Repeat the material exactly as it appears.

# START OF PROVIDED DATA

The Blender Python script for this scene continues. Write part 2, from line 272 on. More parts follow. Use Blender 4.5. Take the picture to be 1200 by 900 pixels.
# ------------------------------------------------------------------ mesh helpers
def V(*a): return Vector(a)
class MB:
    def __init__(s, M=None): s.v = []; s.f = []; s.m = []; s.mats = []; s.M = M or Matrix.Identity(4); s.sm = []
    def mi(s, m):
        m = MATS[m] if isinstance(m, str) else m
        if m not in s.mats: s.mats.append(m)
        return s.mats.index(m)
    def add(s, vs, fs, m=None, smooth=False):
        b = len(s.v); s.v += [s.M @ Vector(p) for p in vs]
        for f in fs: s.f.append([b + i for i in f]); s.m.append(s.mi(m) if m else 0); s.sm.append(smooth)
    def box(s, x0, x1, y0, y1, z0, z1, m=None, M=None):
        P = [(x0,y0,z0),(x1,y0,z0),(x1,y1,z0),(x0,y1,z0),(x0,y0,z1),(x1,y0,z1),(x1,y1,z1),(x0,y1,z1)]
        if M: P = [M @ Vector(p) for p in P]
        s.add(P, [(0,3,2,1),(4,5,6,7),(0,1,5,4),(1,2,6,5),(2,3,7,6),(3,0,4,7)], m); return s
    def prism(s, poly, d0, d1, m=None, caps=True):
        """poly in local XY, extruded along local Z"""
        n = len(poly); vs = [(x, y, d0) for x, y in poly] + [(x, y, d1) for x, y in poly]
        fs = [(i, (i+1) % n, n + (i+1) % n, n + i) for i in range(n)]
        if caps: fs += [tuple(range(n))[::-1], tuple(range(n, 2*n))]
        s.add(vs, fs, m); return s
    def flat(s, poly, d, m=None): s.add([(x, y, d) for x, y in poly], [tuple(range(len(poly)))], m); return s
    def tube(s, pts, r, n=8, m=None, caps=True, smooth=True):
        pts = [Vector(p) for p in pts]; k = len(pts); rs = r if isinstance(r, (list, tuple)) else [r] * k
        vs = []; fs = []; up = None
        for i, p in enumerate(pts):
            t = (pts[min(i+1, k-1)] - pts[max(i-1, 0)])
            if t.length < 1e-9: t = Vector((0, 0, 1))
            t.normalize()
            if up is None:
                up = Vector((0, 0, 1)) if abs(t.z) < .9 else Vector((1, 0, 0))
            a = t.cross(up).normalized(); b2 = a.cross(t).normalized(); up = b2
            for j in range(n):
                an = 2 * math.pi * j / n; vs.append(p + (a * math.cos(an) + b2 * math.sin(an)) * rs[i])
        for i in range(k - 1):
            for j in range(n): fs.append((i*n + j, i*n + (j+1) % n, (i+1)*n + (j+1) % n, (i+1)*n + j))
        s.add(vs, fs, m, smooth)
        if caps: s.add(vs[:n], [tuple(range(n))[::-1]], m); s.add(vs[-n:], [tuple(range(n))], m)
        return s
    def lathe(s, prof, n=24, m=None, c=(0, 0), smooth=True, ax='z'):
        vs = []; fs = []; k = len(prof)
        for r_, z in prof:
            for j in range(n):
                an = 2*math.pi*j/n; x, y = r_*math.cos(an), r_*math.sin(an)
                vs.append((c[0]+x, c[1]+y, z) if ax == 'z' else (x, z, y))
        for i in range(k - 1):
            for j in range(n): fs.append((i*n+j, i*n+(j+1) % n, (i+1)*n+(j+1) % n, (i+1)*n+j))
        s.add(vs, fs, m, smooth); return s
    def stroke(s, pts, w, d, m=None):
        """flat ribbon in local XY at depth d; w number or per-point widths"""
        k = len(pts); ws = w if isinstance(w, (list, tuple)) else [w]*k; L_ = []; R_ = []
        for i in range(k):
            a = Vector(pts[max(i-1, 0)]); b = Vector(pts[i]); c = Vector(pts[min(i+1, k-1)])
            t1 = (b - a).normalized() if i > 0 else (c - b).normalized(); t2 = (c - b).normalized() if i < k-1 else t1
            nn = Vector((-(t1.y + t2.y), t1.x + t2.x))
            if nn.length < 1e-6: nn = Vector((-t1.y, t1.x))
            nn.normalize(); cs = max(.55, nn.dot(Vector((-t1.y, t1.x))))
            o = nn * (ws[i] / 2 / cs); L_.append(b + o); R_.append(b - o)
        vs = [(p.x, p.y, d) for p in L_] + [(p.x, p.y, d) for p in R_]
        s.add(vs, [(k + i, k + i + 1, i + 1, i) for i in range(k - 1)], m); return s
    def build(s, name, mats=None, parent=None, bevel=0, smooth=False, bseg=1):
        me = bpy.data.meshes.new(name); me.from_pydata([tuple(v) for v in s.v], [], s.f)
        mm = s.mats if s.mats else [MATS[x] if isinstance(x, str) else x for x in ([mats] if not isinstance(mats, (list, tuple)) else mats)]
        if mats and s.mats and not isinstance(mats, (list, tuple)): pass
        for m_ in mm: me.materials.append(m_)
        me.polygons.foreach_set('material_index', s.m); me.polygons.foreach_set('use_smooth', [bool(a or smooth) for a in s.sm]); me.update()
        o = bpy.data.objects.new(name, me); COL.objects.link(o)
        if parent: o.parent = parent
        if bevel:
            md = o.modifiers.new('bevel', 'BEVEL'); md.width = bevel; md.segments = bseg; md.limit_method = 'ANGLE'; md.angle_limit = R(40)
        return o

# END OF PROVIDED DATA

• _REPLY_
The Blender Python script for this scene continues. Write part 2, from line 272 on. More parts follow. Use Blender 4.5. Take the picture to be 1200 by 900 pixels.
# ------------------------------------------------------------------ mesh helpers
def V(*a): return Vector(a)
class MB:
    def __init__(s, M=None): s.v = []; s.f = []; s.m = []; s.mats = []; s.M = M or Matrix.Identity(4); s.sm = []
    def mi(s, m):
        m = MATS[m] if isinstance(m, str) else m
        if m not in s.mats: s.mats.append(m)
        return s.mats.index(m)
    def add(s, vs, fs, m=None, smooth=False):
        b = len(s.v); s.v += [s.M @ Vector(p) for p in vs]
        for f in fs: s.f.append([b + i for i in f]); s.m.append(s.mi(m) if m else 0); s.sm.append(smooth)
    def box(s, x0, x1, y0, y1, z0, z1, m=None, M=None):
        P = [(x0,y0,z0),(x1,y0,z0),(x1,y1,z0),(x0,y1,z0),(x0,y0,z1),(x1,y0,z1),(x1,y1,z1),(x0,y1,z1)]
        if M: P = [M @ Vector(p) for p in P]
        s.add(P, [(0,3,2,1),(4,5,6,7),(0,1,5,4),(1,2,6,5),(2,3,7,6),(3,0,4,7)], m); return s
    def prism(s, poly, d0, d1, m=None, caps=True):
        """poly in local XY, extruded along local Z"""
        n = len(poly); vs = [(x, y, d0) for x, y in poly] + [(x, y, d1) for x, y in poly]
        fs = [(i, (i+1) % n, n + (i+1) % n, n + i) for i in range(n)]
        if caps: fs += [tuple(range(n))[::-1], tuple(range(n, 2*n))]
        s.add(vs, fs, m); return s
    def flat(s, poly, d, m=None): s.add([(x, y, d) for x, y in poly], [tuple(range(len(poly)))], m); return s
    def tube(s, pts, r, n=8, m=None, caps=True, smooth=True):
        pts = [Vector(p) for p in pts]; k = len(pts); rs = r if isinstance(r, (list, tuple)) else [r] * k
        vs = []; fs = []; up = None
        for i, p in enumerate(pts):
            t = (pts[min(i+1, k-1)] - pts[max(i-1, 0)])
            if t.length < 1e-9: t = Vector((0, 0, 1))
            t.normalize()
            if up is None:
                up = Vector((0, 0, 1)) if abs(t.z) < .9 else Vector((1, 0, 0))
            a = t.cross(up).normalized(); b2 = a.cross(t).normalized(); up = b2
            for j in range(n):
                an = 2 * math.pi * j / n; vs.append(p + (a * math.cos(an) + b2 * math.sin(an)) * rs[i])
        for i in range(k - 1):
            for j in range(n): fs.append((i*n + j, i*n + (j+1) % n, (i+1)*n + (j+1) % n, (i+1)*n + j))
        s.add(vs, fs, m, smooth)
        if caps: s.add(vs[:n], [tuple(range(n))[::-1]], m); s.add(vs[-n:], [tuple(range(n))], m)
        return s
    def lathe(s, prof, n=24, m=None, c=(0, 0), smooth=True, ax='z'):
        vs = []; fs = []; k = len(prof)
        for r_, z in prof:
            for j in range(n):
                an = 2*math.pi*j/n; x, y = r_*math.cos(an), r_*math.sin(an)
                vs.append((c[0]+x, c[1]+y, z) if ax == 'z' else (x, z, y))
        for i in range(k - 1):
            for j in range(n): fs.append((i*n+j, i*n+(j+1) % n, (i+1)*n+(j+1) % n, (i+1)*n+j))
        s.add(vs, fs, m, smooth); return s
    def stroke(s, pts, w, d, m=None):
        """flat ribbon in local XY at depth d; w number or per-point widths"""
        k = len(pts); ws = w if isinstance(w, (list, tuple)) else [w]*k; L_ = []; R_ = []
        for i in range(k):
            a = Vector(pts[max(i-1, 0)]); b = Vector(pts[i]); c = Vector(pts[min(i+1, k-1)])
            t1 = (b - a).normalized() if i > 0 else (c - b).normalized(); t2 = (c - b).normalized() if i < k-1 else t1
            nn = Vector((-(t1.y + t2.y), t1.x + t2.x))
            if nn.length < 1e-6: nn = Vector((-t1.y, t1.x))
            nn.normalize(); cs = max(.55, nn.dot(Vector((-t1.y, t1.x))))
            o = nn * (ws[i] / 2 / cs); L_.append(b + o); R_.append(b - o)
        vs = [(p.x, p.y, d) for p in L_] + [(p.x, p.y, d) for p in R_]
        s.add(vs, [(k + i, k + i + 1, i + 1, i) for i in range(k - 1)], m); return s
    def build(s, name, mats=None, parent=None, bevel=0, smooth=False, bseg=1):
        me = bpy.data.meshes.new(name); me.from_pydata([tuple(v) for v in s.v], [], s.f)
        mm = s.mats if s.mats else [MATS[x] if isinstance(x, str) else x for x in ([mats] if not isinstance(mats, (list, tuple)) else mats)]
        if mats and s.mats and not isinstance(mats, (list, tuple)): pass
        for m_ in mm: me.materials.append(m_)
        me.polygons.foreach_set('material_index', s.m); me.polygons.foreach_set('use_smooth', [bool(a or smooth) for a in s.sm]); me.update()
        o = bpy.data.objects.new(name, me); COL.objects.link(o)
        if parent: o.parent = parent
        if bevel:
            md = o.modifiers.new('bevel', 'BEVEL'); md.width = bevel; md.segments = bseg; md.limit_method = 'ANGLE'; md.angle_limit = R(40)
        return o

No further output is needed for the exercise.